>>>>>
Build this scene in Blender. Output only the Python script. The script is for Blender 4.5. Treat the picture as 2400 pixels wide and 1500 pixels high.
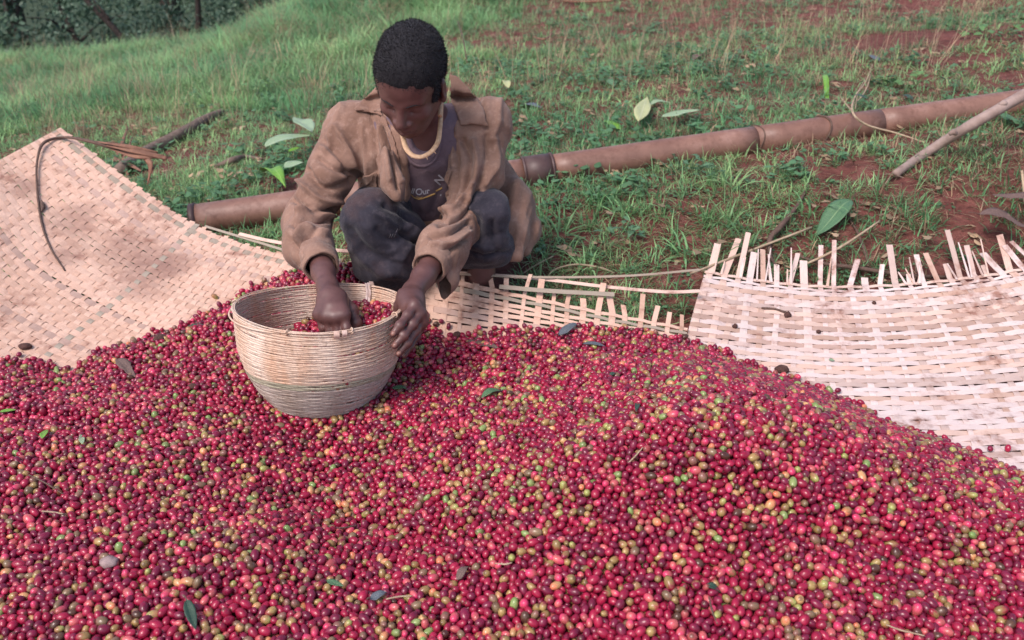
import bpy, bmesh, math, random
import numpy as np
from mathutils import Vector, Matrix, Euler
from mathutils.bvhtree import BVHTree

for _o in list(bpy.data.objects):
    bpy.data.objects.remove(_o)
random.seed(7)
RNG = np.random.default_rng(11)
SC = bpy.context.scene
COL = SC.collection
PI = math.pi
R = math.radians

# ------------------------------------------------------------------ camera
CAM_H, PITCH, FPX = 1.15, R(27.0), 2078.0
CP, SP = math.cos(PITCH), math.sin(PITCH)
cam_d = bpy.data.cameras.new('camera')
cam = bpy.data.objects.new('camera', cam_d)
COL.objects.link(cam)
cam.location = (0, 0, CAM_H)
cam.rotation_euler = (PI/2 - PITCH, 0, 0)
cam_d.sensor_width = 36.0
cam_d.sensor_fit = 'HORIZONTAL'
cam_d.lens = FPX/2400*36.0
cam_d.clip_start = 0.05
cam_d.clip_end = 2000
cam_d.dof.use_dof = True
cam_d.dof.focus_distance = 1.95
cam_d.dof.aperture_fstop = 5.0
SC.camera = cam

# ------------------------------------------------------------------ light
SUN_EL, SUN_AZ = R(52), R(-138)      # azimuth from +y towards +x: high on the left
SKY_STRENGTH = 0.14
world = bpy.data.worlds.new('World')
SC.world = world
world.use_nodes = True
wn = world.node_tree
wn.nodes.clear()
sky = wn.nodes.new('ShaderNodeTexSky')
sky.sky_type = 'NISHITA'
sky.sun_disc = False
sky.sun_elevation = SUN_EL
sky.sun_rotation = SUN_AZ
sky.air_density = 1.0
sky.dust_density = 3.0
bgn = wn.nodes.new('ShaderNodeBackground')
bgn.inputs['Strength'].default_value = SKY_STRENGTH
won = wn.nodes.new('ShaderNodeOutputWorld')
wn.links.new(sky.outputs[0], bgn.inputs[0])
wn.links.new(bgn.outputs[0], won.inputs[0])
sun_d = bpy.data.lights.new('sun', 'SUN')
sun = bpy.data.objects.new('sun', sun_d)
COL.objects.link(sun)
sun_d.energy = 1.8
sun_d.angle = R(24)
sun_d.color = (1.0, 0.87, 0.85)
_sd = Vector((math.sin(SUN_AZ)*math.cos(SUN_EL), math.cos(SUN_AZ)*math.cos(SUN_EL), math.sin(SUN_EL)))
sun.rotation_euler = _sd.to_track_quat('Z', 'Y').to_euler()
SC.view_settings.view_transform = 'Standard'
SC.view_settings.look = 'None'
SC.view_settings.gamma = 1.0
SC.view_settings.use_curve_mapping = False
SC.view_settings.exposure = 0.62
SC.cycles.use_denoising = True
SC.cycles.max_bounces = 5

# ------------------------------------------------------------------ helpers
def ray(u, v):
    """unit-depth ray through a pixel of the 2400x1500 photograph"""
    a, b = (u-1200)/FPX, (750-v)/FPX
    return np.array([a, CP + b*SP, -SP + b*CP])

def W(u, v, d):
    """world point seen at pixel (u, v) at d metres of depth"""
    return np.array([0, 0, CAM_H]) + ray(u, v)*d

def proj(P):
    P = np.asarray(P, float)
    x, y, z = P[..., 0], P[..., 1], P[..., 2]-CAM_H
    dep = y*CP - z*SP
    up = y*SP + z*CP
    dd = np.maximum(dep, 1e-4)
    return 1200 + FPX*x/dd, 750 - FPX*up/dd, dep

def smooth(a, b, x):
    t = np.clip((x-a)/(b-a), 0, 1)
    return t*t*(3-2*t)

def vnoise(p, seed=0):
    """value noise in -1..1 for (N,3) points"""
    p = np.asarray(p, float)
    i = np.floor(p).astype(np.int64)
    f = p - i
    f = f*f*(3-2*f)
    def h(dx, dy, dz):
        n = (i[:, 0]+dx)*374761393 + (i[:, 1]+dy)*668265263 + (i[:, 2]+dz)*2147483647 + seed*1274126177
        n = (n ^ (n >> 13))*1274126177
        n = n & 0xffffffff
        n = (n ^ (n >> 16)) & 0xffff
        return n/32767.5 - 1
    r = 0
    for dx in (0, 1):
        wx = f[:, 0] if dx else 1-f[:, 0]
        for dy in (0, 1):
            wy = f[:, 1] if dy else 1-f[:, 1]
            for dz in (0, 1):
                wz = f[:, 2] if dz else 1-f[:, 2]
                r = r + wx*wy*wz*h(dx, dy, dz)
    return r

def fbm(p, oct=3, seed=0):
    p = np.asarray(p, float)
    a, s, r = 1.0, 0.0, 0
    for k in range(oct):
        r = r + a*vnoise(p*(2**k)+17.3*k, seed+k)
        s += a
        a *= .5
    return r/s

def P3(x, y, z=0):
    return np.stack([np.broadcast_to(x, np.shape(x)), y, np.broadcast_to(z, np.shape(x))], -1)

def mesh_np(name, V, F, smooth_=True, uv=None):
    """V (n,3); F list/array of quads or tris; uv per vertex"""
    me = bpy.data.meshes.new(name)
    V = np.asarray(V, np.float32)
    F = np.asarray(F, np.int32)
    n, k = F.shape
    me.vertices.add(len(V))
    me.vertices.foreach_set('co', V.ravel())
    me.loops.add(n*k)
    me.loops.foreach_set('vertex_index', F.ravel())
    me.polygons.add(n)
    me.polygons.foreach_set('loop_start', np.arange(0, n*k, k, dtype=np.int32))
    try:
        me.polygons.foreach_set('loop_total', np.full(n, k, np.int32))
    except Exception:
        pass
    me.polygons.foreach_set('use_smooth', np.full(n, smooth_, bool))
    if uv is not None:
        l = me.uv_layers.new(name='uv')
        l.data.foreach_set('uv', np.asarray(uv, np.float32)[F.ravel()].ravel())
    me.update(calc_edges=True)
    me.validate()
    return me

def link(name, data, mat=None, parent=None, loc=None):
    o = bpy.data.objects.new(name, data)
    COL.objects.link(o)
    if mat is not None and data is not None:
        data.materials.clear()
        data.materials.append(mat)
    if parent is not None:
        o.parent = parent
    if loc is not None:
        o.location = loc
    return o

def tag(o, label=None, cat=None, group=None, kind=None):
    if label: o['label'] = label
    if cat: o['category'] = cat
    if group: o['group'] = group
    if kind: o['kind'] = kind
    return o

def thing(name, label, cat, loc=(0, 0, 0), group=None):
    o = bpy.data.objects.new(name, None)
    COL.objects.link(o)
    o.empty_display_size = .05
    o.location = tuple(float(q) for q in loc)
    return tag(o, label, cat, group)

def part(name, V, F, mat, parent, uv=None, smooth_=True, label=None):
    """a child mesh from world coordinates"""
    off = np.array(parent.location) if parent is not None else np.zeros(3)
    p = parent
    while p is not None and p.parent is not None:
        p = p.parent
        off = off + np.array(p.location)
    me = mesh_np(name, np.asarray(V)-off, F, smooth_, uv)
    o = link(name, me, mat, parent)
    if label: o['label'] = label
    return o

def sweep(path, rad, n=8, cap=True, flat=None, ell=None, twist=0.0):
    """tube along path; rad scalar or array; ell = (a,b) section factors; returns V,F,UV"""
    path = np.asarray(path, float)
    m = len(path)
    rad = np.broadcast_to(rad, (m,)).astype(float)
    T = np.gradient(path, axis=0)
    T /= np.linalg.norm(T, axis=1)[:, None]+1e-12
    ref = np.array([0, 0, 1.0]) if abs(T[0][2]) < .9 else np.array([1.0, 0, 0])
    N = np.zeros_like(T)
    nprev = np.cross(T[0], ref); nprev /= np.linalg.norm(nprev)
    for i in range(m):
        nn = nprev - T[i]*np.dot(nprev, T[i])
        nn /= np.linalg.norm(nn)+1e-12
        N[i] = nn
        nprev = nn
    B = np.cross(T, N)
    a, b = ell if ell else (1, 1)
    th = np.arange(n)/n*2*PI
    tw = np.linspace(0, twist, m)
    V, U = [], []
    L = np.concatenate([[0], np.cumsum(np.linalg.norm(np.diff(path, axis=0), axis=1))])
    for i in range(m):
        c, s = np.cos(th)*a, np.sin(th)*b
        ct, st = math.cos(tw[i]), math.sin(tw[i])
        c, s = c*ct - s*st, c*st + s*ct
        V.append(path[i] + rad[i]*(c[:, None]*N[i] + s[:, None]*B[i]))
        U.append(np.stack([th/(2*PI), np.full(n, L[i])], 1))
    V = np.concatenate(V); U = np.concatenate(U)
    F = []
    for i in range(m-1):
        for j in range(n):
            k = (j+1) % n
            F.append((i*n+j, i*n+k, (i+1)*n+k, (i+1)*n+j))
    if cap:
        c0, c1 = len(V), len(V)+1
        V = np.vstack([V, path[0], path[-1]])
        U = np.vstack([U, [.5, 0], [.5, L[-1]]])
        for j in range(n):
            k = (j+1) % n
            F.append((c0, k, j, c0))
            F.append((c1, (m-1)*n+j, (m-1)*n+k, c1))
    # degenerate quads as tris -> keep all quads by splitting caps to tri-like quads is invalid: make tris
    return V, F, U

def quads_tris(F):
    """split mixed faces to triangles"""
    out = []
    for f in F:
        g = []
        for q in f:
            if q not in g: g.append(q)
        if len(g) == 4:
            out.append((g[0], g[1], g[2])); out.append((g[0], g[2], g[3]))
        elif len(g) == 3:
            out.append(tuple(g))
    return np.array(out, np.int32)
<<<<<
> PROBLEM DESCRIPTION
Starting at the top of the listing above, reproduce each line up to and including the one with "R = math.radians"; omit the pictures.

> SOLVED PROBLEM
Build this scene in Blender. Output only the Python script. The script is for Blender 4.5. Treat the picture as 2400 pixels wide and 1500 pixels high.
import bpy, bmesh, math, random
import numpy as np
from mathutils import Vector, Matrix, Euler
from mathutils.bvhtree import BVHTree

for _o in list(bpy.data.objects):
    bpy.data.objects.remove(_o)
random.seed(7)
RNG = np.random.default_rng(11)
SC = bpy.context.scene
COL = SC.collection
PI = math.pi
R = math.radians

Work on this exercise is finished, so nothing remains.